Goal: Exactly reproduce the lines from the top of the entries below through the line containing "COL = scene.collection", with both ends included.

Exercise data:
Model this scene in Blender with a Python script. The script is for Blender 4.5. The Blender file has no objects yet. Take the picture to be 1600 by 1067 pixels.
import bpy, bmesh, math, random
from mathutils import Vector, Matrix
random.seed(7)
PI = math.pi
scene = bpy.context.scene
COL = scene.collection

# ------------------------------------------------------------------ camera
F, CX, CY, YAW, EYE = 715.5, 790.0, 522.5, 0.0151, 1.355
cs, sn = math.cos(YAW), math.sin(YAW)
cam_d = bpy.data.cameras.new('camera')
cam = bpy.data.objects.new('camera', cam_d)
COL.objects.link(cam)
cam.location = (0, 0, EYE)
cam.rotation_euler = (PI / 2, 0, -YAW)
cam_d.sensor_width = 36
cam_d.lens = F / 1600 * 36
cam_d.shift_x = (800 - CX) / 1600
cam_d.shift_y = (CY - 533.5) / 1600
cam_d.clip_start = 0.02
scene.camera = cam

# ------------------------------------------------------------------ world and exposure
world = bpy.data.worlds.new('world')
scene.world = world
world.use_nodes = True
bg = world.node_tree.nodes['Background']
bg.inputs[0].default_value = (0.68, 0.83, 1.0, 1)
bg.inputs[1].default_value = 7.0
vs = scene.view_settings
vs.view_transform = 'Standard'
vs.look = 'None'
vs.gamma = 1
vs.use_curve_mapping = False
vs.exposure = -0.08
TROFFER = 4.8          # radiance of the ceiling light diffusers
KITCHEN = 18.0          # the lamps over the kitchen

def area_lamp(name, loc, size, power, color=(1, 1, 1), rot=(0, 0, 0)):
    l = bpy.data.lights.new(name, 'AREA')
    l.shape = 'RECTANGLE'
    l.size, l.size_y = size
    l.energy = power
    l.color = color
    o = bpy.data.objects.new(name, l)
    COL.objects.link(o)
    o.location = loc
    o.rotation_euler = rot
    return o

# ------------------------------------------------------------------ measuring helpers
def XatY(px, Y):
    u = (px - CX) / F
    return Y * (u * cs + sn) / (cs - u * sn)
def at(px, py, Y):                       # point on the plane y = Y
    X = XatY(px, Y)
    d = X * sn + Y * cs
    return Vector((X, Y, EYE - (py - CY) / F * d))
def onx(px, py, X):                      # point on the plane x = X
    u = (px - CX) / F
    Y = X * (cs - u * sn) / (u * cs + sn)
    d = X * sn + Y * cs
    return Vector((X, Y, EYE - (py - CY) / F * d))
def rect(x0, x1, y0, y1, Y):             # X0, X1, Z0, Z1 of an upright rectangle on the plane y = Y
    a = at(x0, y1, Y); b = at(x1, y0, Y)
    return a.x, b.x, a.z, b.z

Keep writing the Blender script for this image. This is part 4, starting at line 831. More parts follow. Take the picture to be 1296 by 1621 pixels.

The solution:
Model this scene in Blender with a Python script. The script is for Blender 4.5. The Blender file has no objects yet. Take the picture to be 1600 by 1067 pixels.
import bpy, bmesh, math, random
from mathutils import Vector, Matrix
random.seed(7)
PI = math.pi
scene = bpy.context.scene
COL = scene.collection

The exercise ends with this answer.